* WORK TO COMPLETE: Find the lines below that contain the word "wide" and count them. Only the number should be given.
---*---
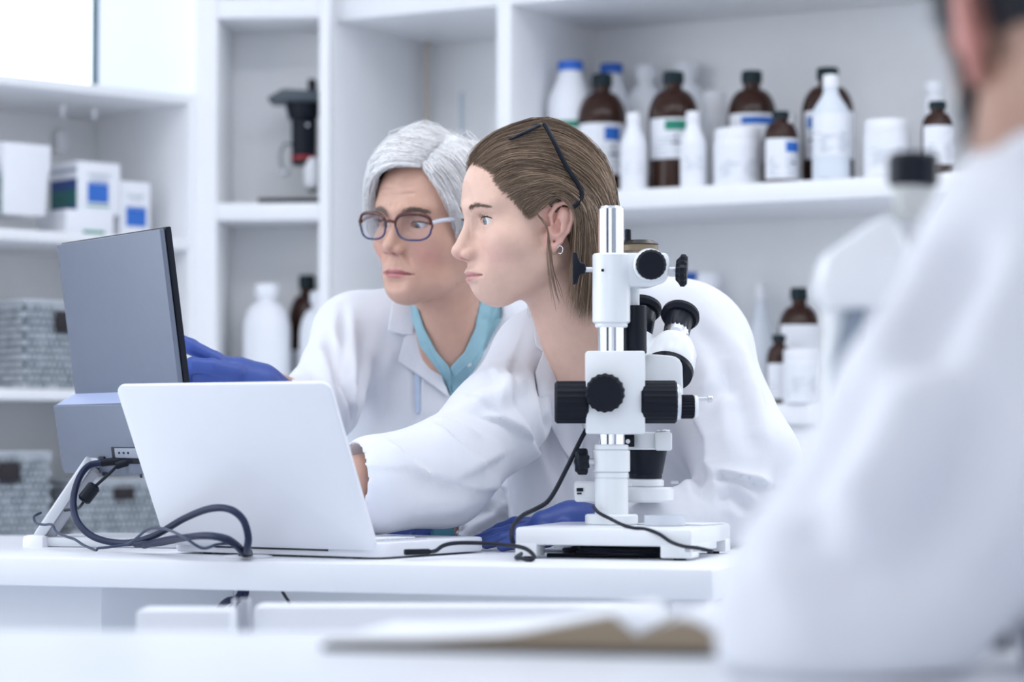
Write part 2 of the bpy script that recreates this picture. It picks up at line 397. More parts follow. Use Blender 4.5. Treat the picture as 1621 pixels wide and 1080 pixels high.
put(slim, 1097, 177, 41, 0.035, ZS, HDPE, PLA, (0.03, 0.085, 1.0, None, None, 5, 5), 'squeeze_bottle', 'small white plastic bottle in front of the green-labelled amber bottle')
put(jar, 1131, 146, 40, 0.24, ZS, HDPE, PLA, None, 'plastic_tub', 'tall white tub standing behind the green-labelled amber bottle')
put(winchester, 1190, 113, 80, 0.18, ZS, AMBER, CAPD, (0.055, 0.152, B, LBLUE, (-0.45, 0.8, 0.78, 0.93), 4, 6), 'reagent_bottle', 'amber glass bottle with a blue-striped label behind the white jar')
put(jar, 1168, 205, 77, 0.055, ZS, HDPE, PLA, (0.012, 0.078, 1.2, None, None, 6, 7), 'plastic_jar', 'wide white screw-top jar beside the small blue-labelled amber bottle')
put(slim, 1252, 180, 26, 0.14, ZS, HDPE, PLA, None, 'squeeze_bottle', 'slender white bottle peeping out behind the small amber bottle')
put(winchester, 1236, 177, 55, 0.04, ZS, AMBER, CAPD, (0.006, 0.083, B, LBLUE, (0.15, 0.95, 0.66, 0.92), 6, 8), 'reagent_bottle', 'small amber bottle with blue block label right of the white jar', neck=0.42)
put(winchester, 1310, 108, 84, 0.14, ZS, AMBER, CAPD, (0.05, 0.142, B, LBLUE, (-0.85, -0.45, 0.64, 0.88), 4, 9), 'reagent_bottle', 'large amber bottle standing behind the frosted white bottle')
put(slim, 1315, 119, 60, 0.04, ZS, TRANSL, PLA, (0.045, 0.125, 1.25, None, None, 8, 10), 'wash_bottle', 'frosted white plastic bottle in front of the rightmost large amber bottle', zs=0.62, neck=0.38)
put(jar, 1404, 191, 74, 0.05, ZS, HDPE, PLA, (0.02, 0.085, 1.2, None, None, 6, 11), 'plastic_jar', 'wide white screw-top jar near the blurred black eyepiece')
put(winchester, 1478, 130, 40, 0.22, ZS, HDPE, HDPE, None, 'plastic_bottle', 'white bottle behind the small amber bottle next to the man', neck=0.6)
put(winchester, 1484, 161, 52, 0.06, ZS, AMBER, CAPD, (0.02, 0.092, B, None, None, 6, 12), 'reagent_bottle', 'small amber bottle with plain white label next to the man', neck=0.44)
# lower shelf
put(jug, 1090, 432, 60, 0.30, ZL, HDPE, BLUECAP, None, 'plastic_jug', 'white jug with blue cap on the lower shelf behind the microscope knob')
put(winchester, 1123, 433, 66, 0.22, ZL, HDPE, HDPE, None, 'plastic_bottle', 'white bottle on the lower shelf just above the seated shoulder', neck=0.5)
put(slim, 1205, 450, 62, 0.27, ZL, TRANSL, PLA, None, 'wash_bottle', 'frosted conical bottle on the lower shelf', zs=0.35, neck=0.3)
put(winchester, 1265, 456, 68, 0.17, ZL, AMBER, CAPD, (0.05, 0.155, B, None, None, 5, 13), 'reagent_bottle', 'large amber bottle on the lower shelf')
put(winchester, 1233, 530, 40, 0.08, ZL, AMBER, CAPD, (0.01, 0.078, B, None, None, 4, 14), 'reagent_bottle', 'small amber bottle on the lower shelf beside the white canister', neck=0.45)
put(jar, 1270, 553, 62, 0.03, ZL, HDPE, PLA, (0.02, 0.075, 1.2, None, None, 5, 15), 'plastic_jar', 'white canister at the front of the lower shelf')
# middle bay
def mpt(px, py, s): return onplane(px, py, OM, mM, s)
put(winchester, 423, 450, 76, 0.07, ZL, HDPE, HDPE, None, 'plastic_bottle', 'plain white bottle in the narrow bay, beside the pointing glove', pt=mpt, neck=0.42)
put(winchester, 508, 462, 68, 0.06, ZL, HDPE, HDPE, None, 'plastic_bottle', 'plain white bottle in the narrow bay, partly behind the coat shoulder', pt=mpt, neck=0.42)
put(winchester, 486, 436, 60, 0.15, ZL, AMBER, CAPD, (0.05, 0.12, B, None, None, 2, 16), 'reagent_bottle', 'dark amber bottle between two white bottles in the narrow bay', pt=mpt, neck=0.36)
# ---- black microscope in the narrow bay
mb_ = mpt(470, 300, 0.10); mb_.z = ZS
t = thing('lab_microscope', 'black laboratory microscope on the shelf of the narrow bay', 'microscope', mb_)
S_ = mb_.y / F
def mq(px, py, s=0.2): return mpt(px, py, s - 0.1)
a = mq(405, 307); b = mq(500, 307)
MB().box((mb_.x - 0.012, mb_.y, ZS + 0.006), (0.125, 0.15, 0.012), None, 0.003).build('base', BLACK, t)
MB().box(mq(494, 215, 0.24), (0.018, 0.03, 0.24), None, 0.005).build('arm', BLACK, t)
MB().cyl(mq(481, 262), mq(481, 188), 0.026, 0.026, 24, 0.003).build('tube', BLACK, t)
RED = mat('red_ring', (0.35, 0.02, 0.03), 0.5)
MB().cyl(mq(481, 254), mq(481, 248), 0.0265, None, 24).build('ring', RED, t)
MB().cyl(mq(481, 188), mq(478, 162), 0.032, 0.036, 24, 0.003).build('head', BLACK, t)
MB().prism([(-0.06, 0.0), (0.052, 0.0), (0.052, 0.022), (-0.03, 0.026), (-0.062, 0.008)], mq(470, 160, 0.16), (1, 0, 0), (0, 0, 1), (0, 1, 0), 0.08, 0.003).build('camera_plate', mat('grey_plate', (0.06, 0.08, 0.10), 0.4), t)
MB().tube(spline([mq(468, 232), mq(452, 228), mq(444, 245), mq(447, 268), mq(452, 275)], 5), 0.0035, 8).build('cable', mat('grey_rubber', (0.25, 0.28, 0.30), 0.5), t)
MB().cyl(mq(452, 266), mq(452, 278), 0.010, 0.008, 16, 0.002).build('focus_knob', STEEL, t)
MB().box(mq(493, 275, 0.20), (0.03, 0.05, 0.07), None, 0.012).build('lamp_house', PLA, t)
MB().box(mq(487, 198, 0.15), (0.006, 0.006, 0.006), None, 0.002).build('screw', PLA, t)
# ---- carton boxes on the left shelf
RB = RL
def lbox(px0, px1, ytop, s, depth, name, txt, z=LZ[0], deco=None, rot=0.0, cat='box', lid=False):
    p0 = lpt(px0, 340, s); p1 = lpt(px1, 340, s); zt = lpt((px0 + px1) / 2, ytop, s).z
    w = (p1 - p0).length; c = (p0 + p1) / 2 + mL * depth / 2
    t = thing(name, txt, cat, (c.x, c.y, z)); H = zt - z
    MB().box((c.x, c.y, z + H / 2), (w, depth, H), RB, 0.002).build('carton', LAB, t)
    fr = c - mL * (depth / 2 + 0.0008)
    for (a0, a1, h0, h1, mt, nm) in (deco or []):
        q = fr + eL * (w * ((a0 + a1) / 2 - 0.5)); q.z = z + H * (h0 + h1) / 2
        MB().box(q, (w * (a1 - a0), 0.0012, H * (h1 - h0)), RB).build(nm, mt, t)
    return t, c, w, H
LB2 = mat('label_blue_light', (0.03, 0.15, 0.55), 0.55)
NAVY = mat('carton_navy', (0.02, 0.06, 0.22), 0.5); TEALP = mat('carton_green', (0.01, 0.12, 0.12), 0.5)
prt = [(0.27, 0.75, 0.72, 0.735, LGREY, 'print'), (0.22, 0.78, 0.76, 0.775, LGREY, 'print'), (0.33, 0.68, 0.66, 0.672, LGREY, 'print')]
t, c, w, H = lbox(122, 190, 257, 0.05, 0.10, 'carton_box', 'white carton with a blue square label, upper of the stacked pair', z=LZ[0] + 0.045, deco=[(0.24, 0.72, 0.22, 0.58, LB2, 'label_square'), (0.22, 0.74, 0.14, 0.17, LGREEN, 'label_line'), (0.24, 0.72, 0.60, 0.62, LBLUE, 'label_line')] + prt)
sd = c - eL * (w / 2 + 0.0008)          # printed short side
for h0, h1, mt in ((0.02, 0.14, NAVY), (0.14, 0.46, TEALP), (0.46, 0.66, NAVY), (0.80, 0.88, LGREY)):
    q = sd.copy(); q.z = LZ[0] + 0.045 + H * (h0 + h1) / 2
    MB().box(q, (0.0012, 0.098, H * (h1 - h0)), RB).build('side_print', mt, t)
t2, c2, w2, H2 = lbox(105, 180, 333, 0.045, 0.115, 'carton_box', 'low white carton under the blue-labelled box', deco=[(0.35, 0.8, 0.06, 0.2, LGREEN, 'label_line')])
t['label'] = 'white carton with a blue square label resting on a low carton'
lbox(190, 238, 288, 0.06, 0.10, 'carton_box', 'white carton with blue label standing alone at the right end', deco=[(0.2, 0.85, 0.22, 0.52, LB2, 'label_square'), (0.2, 0.85, 0.53, 0.56, LBLUE, 'label_line')] + prt)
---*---
* ANSWER FOR THIS EXERCISE: 3